Ultimately, I would like to use beancount-import normally through the web UI. The question is more to do with how to marry the two similar, but also sufficiently different, workflows effectively.

Concretely, I'm thinking the workflow could look like this:

  • Download files (with arbitrary names), either manually or programmatically, to a central directory
  • identify to determine which files correspond with which importers
    • This step isn't as critical, but is helpful information and serves as a manual check
    • Could also just be something displayed in the UI maybe
  • extract via beancount-import UI
  • archive to move file from central directory to an archive directory with proper naming (beangulp extract uses account name and date, which generally makes sense, although I'm not exactly sure if there is an "account" analogue for beancount-import)
    • As mentioned, this does not exist in beancount-import, and should be relatively straightforward to replicate, but would essentially be like maintaining another (albeit lightweight) beangulp/beancount.ingest importer just for archiving
  • generate to generate a deterministic .beancount output (in beangulp case, this is basically just the extract output)
    • Admittedly I am not too familiar with beancount-import tests, but I think beancount-import is a superset beangulp/beancount.ingest's?

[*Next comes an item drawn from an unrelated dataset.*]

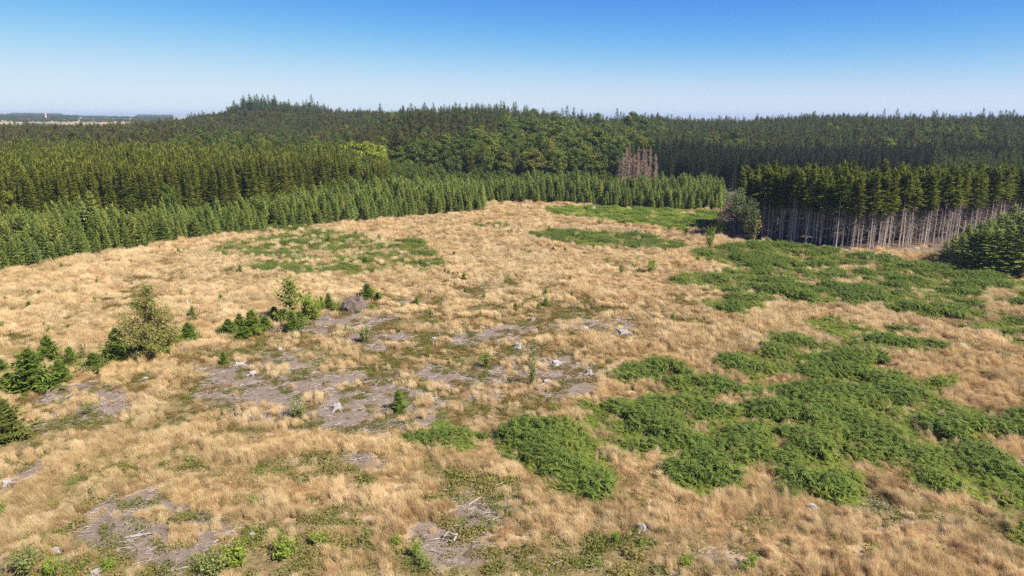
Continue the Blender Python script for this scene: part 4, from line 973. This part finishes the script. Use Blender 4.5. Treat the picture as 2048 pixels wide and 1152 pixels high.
plant_at('turning', 340, 690, 40, 'small_tree', 'leafy undergrowth tree right of the big birch trunk', sxy=1.1)
# the big yellowing birch
rg = np.random.default_rng(77); tr = MB(); Q = []
p = at(305, 713); h = metres(305, 713, 152)
tr.tube([(0, 0, -.2), (.1, 0, h*.25), (-.1, .1, h*.55), (.05, 0, h*.8), (0, 0, h*.97)], [.17, .14, .10, .055, .015], 7)
tr.tube([(.25, 0, -.2), (.5, .1, h*.2), (.9, .1, h*.42), (1.2, 0, h*.6)], [.11, .09, .06, .015], 6)
for k in range(84):
    q_ = rg.uniform(.08, .96)**1.15; z = h*q_; a = rg.uniform(0, 6.28); Lb = (4.4*(1-q_)**.75+.5)*rg.uniform(.5, 1.15)
    d = np.array([cos(a), sin(a), 0]); b0 = np.array([0, 0, z]); e = b0+d*Lb+np.array([0, 0, Lb*rg.uniform(.1, .7)]); mid = (b0+e)/2+np.array([0, 0, -.1*Lb])
    tr.tube([b0, mid, e], [.030, .02, .006], 4, cap=False)
    nl = int((330 if q_ < .55 else 150)*(.7 if q_ > .75 else 1))
    t = rg.uniform(.25, 1.05, nl)[:, None]; pos = b0*(1-t)**2+2*mid*t*(1-t)+e*t*t+rg.normal(0, .30, (nl, 3)); pos[:, 2] -= .15
    nr = rg.normal(size=(nl, 3))+[0, 0, .5]; nr /= np.linalg.norm(nr, axis=1)[:, None]; x = np.cross(nr, rg.normal(size=(nl, 3))); x /= np.linalg.norm(x, axis=1)[:, None]; y = np.cross(nr, x)
    s = .115*rg.uniform(.6, 1.4, nl)[:, None]; Q.append(np.stack([pos-x*s, pos-y*s*.6, pos+x*s, pos+y*s*.6], 1))
o = empty('birch_tree', p); obj('trunk', tr.mesh('trunk', M['deadtwig']), o); obj('crown', MB().quads(np.concatenate(Q)).mesh('crown', M['autumn']), o)
tag(o, 'big loose birch with yellowing leaves rising over the left tree row', 'tree')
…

Is there a way to generate the test cases programmatically?
    • End result is something like this?
      .
      └── archive
          └── Assets
              └── <path>
                  └── <to>
                      └── <account>
                          ├── 2021-05-18.statement.ofx
                          ├── 2021-05-18.statement.ofx.beancount
                          └── <other beancount-import outputs>
      
  • test to automatically compare all files in a given directory against theirgenerate output

I think for generic beangulp/beancount.ingest importers, I can follow the exact workflow using the vanilla CLI, just replacing the extract step with beancount-import using the web UI. That leaves the ofx beancount-import source. Although seems like there is probably a better solution, e.g. maybe implementing some archiving capability into beancount-import and building on the testing capabilities to automatically generate a deterministic test cases from a file and automatically testing against that?